## TASK OBJECTIVE
Copy every line, leaving nothing out and adding nothing.

## MATERIAL PROVIDED
════════════════════

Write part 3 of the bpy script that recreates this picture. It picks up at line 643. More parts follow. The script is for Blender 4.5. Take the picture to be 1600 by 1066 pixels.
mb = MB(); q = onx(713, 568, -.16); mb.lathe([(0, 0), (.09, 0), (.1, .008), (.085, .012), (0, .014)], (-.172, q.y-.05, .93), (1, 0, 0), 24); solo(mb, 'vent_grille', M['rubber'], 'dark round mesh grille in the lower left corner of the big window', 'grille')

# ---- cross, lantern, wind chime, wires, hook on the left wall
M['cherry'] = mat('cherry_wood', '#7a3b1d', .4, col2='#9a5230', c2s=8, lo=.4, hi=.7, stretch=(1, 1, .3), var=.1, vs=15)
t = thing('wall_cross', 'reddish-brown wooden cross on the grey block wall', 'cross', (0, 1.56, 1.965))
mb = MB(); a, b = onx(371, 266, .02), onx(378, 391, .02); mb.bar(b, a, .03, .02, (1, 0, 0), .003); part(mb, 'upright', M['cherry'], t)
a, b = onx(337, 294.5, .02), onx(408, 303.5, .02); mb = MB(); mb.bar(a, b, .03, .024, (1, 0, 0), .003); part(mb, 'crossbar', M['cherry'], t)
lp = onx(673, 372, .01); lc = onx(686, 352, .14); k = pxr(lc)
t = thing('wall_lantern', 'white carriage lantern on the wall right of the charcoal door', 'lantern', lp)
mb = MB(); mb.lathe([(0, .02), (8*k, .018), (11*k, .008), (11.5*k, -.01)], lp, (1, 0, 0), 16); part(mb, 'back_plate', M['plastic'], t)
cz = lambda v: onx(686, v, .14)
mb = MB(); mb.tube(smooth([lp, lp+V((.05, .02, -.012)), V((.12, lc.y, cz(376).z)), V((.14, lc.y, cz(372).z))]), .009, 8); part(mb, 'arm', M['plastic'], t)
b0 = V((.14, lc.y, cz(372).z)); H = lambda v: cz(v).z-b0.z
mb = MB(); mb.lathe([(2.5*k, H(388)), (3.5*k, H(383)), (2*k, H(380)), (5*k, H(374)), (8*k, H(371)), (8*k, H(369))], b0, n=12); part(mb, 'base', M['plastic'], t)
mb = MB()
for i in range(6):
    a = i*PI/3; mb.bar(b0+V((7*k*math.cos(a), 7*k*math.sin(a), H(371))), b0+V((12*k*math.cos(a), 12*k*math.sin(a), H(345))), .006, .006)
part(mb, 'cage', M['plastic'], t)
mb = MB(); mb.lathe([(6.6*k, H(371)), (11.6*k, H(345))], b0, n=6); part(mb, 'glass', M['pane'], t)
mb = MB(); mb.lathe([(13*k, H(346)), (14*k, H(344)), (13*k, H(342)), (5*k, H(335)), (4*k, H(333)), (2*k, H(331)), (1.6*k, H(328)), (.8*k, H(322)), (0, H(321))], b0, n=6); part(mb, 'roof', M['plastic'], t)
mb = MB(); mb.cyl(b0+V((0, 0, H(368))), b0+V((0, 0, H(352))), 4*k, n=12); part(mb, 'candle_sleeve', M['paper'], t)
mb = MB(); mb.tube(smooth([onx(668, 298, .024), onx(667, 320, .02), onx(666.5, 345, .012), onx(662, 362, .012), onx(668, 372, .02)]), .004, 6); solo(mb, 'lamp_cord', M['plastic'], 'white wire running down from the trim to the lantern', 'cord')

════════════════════

## THE COMPLETED TASK
Write part 3 of the bpy script that recreates this picture. It picks up at line 643. More parts follow. The script is for Blender 4.5. Take the picture to be 1600 by 1066 pixels.
mb = MB(); q = onx(713, 568, -.16); mb.lathe([(0, 0), (.09, 0), (.1, .008), (.085, .012), (0, .014)], (-.172, q.y-.05, .93), (1, 0, 0), 24); solo(mb, 'vent_grille', M['rubber'], 'dark round mesh grille in the lower left corner of the big window', 'grille')

# ---- cross, lantern, wind chime, wires, hook on the left wall
M['cherry'] = mat('cherry_wood', '#7a3b1d', .4, col2='#9a5230', c2s=8, lo=.4, hi=.7, stretch=(1, 1, .3), var=.1, vs=15)
t = thing('wall_cross', 'reddish-brown wooden cross on the grey block wall', 'cross', (0, 1.56, 1.965))
mb = MB(); a, b = onx(371, 266, .02), onx(378, 391, .02); mb.bar(b, a, .03, .02, (1, 0, 0), .003); part(mb, 'upright', M['cherry'], t)
a, b = onx(337, 294.5, .02), onx(408, 303.5, .02); mb = MB(); mb.bar(a, b, .03, .024, (1, 0, 0), .003); part(mb, 'crossbar', M['cherry'], t)
lp = onx(673, 372, .01); lc = onx(686, 352, .14); k = pxr(lc)
t = thing('wall_lantern', 'white carriage lantern on the wall right of the charcoal door', 'lantern', lp)
mb = MB(); mb.lathe([(0, .02), (8*k, .018), (11*k, .008), (11.5*k, -.01)], lp, (1, 0, 0), 16); part(mb, 'back_plate', M['plastic'], t)
cz = lambda v: onx(686, v, .14)
mb = MB(); mb.tube(smooth([lp, lp+V((.05, .02, -.012)), V((.12, lc.y, cz(376).z)), V((.14, lc.y, cz(372).z))]), .009, 8); part(mb, 'arm', M['plastic'], t)
b0 = V((.14, lc.y, cz(372).z)); H = lambda v: cz(v).z-b0.z
mb = MB(); mb.lathe([(2.5*k, H(388)), (3.5*k, H(383)), (2*k, H(380)), (5*k, H(374)), (8*k, H(371)), (8*k, H(369))], b0, n=12); part(mb, 'base', M['plastic'], t)
mb = MB()
for i in range(6):
    a = i*PI/3; mb.bar(b0+V((7*k*math.cos(a), 7*k*math.sin(a), H(371))), b0+V((12*k*math.cos(a), 12*k*math.sin(a), H(345))), .006, .006)
part(mb, 'cage', M['plastic'], t)
mb = MB(); mb.lathe([(6.6*k, H(371)), (11.6*k, H(345))], b0, n=6); part(mb, 'glass', M['pane'], t)
mb = MB(); mb.lathe([(13*k, H(346)), (14*k, H(344)), (13*k, H(342)), (5*k, H(335)), (4*k, H(333)), (2*k, H(331)), (1.6*k, H(328)), (.8*k, H(322)), (0, H(321))], b0, n=6); part(mb, 'roof', M['plastic'], t)
mb = MB(); mb.cyl(b0+V((0, 0, H(368))), b0+V((0, 0, H(352))), 4*k, n=12); part(mb, 'candle_sleeve', M['paper'], t)
mb = MB(); mb.tube(smooth([onx(668, 298, .024), onx(667, 320, .02), onx(666.5, 345, .012), onx(662, 362, .012), onx(668, 372, .02)]), .004, 6); solo(mb, 'lamp_cord', M['plastic'], 'white wire running down from the trim to the lantern', 'cord')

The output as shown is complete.